The city was accused of failing to “train, supervise and discipline” Water Management supervisors who violate civil rights.

“This lack of training, supervision and discipline fosters a climate in the ranks … that, if an individual’s rights are violated, they do not have to report it, can look the other way and maintain a code of silence,” the lawsuit states, repeating a term more frequently used in the Chicago Police Department.

“This comfort, along with the persistent and defiant code of silence, motivate and bolsters the open and notorious, hostile and abusive work environment based on race and sex created and proliferated in the department.”

Law Department spokesman Bill McCaffrey refused to comment on the specific allegations made in the lawsuit.

He issued a statement that the city has “no tolerance for discrimination of employees in any form” and does not “take any allegations of this nature lightly.”

Emanuel is committed to giving newly appointed Water Management Commissioner Randy Conner “the support and resources necessary to implement changes and address issues” at the Department of Water Management, he said.

At his confirmation hearing earlier this week, Conner assured sympathetic aldermen that he would “change the culture” in a department with a history of intolerance and scandal.

Conner is named as one of the plaintiffs in the lawsuit.

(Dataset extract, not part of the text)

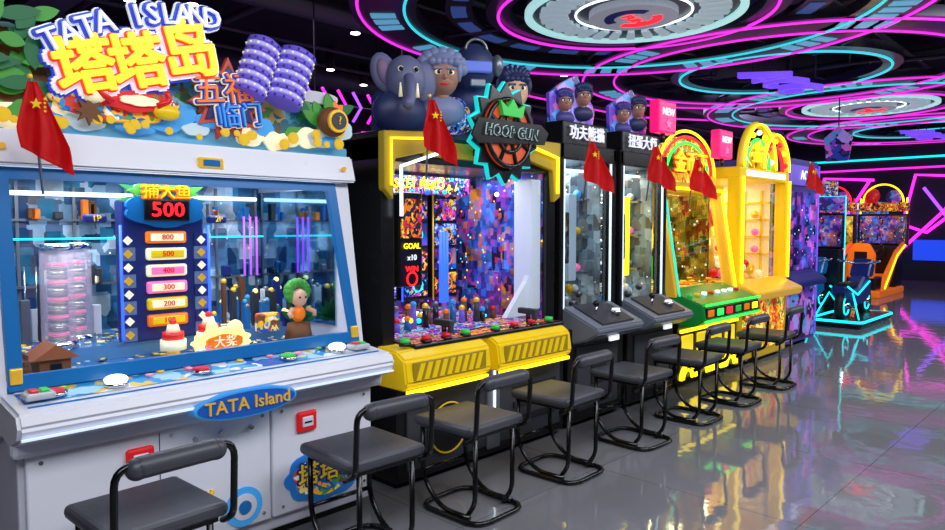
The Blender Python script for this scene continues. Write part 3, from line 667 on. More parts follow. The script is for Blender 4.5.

So are former Commissioner Barrett Murphy; former Ald. John Pope (10th), now a deputy commissioner in the water department; and three other high-ranking department officials.

Last month, a housecleaning triggered by the email scandal swept out Murphy, managing deputy William Bresnahan and district superintendent Paul Hansen.

Murphy, whose wife Lynn Lockwood is a close friend of the mayor’s wife Amy Rule, offered his resignation after being included in the chain of offensive emails and taking no action to stop it.

The Chicago Sun-Times was the first to report that Inspector General Joe Ferguson uncovered the racist, sexist and homo-phobic emails circulating in the Department of Water Management while investigating allegations that Hansen had used his city email account to sell guns.

Last week, two more high-level supervisors were placed on administrative leave pending termination proceedings. Both have since resigned.

Ferguson’s investigation is ongoing and is almost certain to trigger more high-level firings, City Hall sources said.